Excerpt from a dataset
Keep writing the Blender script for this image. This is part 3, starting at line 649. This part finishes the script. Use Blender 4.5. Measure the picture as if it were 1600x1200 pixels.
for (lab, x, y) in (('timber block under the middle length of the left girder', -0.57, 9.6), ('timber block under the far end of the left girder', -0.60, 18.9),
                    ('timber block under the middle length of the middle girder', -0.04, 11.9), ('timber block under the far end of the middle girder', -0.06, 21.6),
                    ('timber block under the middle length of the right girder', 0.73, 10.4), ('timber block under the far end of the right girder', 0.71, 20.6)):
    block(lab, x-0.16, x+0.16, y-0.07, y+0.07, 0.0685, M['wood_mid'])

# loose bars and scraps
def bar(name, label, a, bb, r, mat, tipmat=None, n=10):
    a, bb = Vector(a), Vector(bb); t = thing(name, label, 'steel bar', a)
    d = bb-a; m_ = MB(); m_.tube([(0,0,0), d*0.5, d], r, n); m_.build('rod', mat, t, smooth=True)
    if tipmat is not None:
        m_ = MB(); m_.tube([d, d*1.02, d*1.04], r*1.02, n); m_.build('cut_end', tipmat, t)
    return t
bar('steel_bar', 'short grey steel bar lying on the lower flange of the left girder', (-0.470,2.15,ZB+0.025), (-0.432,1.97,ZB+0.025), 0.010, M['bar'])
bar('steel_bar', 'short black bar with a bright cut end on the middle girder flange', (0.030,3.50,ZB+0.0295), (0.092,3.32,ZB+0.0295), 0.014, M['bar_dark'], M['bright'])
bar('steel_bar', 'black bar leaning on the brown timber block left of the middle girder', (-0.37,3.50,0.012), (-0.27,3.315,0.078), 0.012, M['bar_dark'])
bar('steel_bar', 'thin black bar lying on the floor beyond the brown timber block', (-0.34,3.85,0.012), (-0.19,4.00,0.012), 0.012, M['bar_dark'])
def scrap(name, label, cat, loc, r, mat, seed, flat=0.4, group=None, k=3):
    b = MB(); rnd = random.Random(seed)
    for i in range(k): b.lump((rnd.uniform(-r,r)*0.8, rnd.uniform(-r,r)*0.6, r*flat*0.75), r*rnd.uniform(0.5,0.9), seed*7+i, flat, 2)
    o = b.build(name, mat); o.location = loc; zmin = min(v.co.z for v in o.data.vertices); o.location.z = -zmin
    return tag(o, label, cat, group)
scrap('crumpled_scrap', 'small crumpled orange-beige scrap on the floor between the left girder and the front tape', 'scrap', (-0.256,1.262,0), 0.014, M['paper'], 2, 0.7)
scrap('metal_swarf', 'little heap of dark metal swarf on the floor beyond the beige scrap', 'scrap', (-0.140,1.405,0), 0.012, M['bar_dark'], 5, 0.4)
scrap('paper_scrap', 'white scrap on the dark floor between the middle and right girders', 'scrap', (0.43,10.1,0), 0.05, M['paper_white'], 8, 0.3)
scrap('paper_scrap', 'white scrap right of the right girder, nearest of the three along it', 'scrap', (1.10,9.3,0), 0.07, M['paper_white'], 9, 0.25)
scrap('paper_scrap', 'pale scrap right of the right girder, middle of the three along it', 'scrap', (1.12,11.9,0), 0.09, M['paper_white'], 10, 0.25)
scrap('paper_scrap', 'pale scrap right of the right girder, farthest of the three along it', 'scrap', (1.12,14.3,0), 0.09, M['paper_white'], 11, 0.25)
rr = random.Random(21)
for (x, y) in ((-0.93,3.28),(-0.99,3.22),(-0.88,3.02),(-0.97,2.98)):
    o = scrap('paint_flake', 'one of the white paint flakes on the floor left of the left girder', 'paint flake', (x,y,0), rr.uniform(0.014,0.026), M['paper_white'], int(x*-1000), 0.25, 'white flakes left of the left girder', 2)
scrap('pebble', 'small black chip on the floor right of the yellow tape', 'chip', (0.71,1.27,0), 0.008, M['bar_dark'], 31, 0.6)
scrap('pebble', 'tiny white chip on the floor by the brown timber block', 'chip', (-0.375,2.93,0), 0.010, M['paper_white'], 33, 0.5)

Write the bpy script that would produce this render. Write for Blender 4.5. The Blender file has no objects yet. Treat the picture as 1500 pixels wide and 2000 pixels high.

Requirement
Set down each line of the material verbatim, from the first line through the line that contains "y+0.07, 0.0685, M['wood_mid'])".

Task answer
Keep writing the Blender script for this image. This is part 3, starting at line 649. This part finishes the script. Use Blender 4.5. Measure the picture as if it were 1600x1200 pixels.
for (lab, x, y) in (('timber block under the middle length of the left girder', -0.57, 9.6), ('timber block under the far end of the left girder', -0.60, 18.9),
                    ('timber block under the middle length of the middle girder', -0.04, 11.9), ('timber block under the far end of the middle girder', -0.06, 21.6),
                    ('timber block under the middle length of the right girder', 0.73, 10.4), ('timber block under the far end of the right girder', 0.71, 20.6)):
    block(lab, x-0.16, x+0.16, y-0.07, y+0.07, 0.0685, M['wood_mid'])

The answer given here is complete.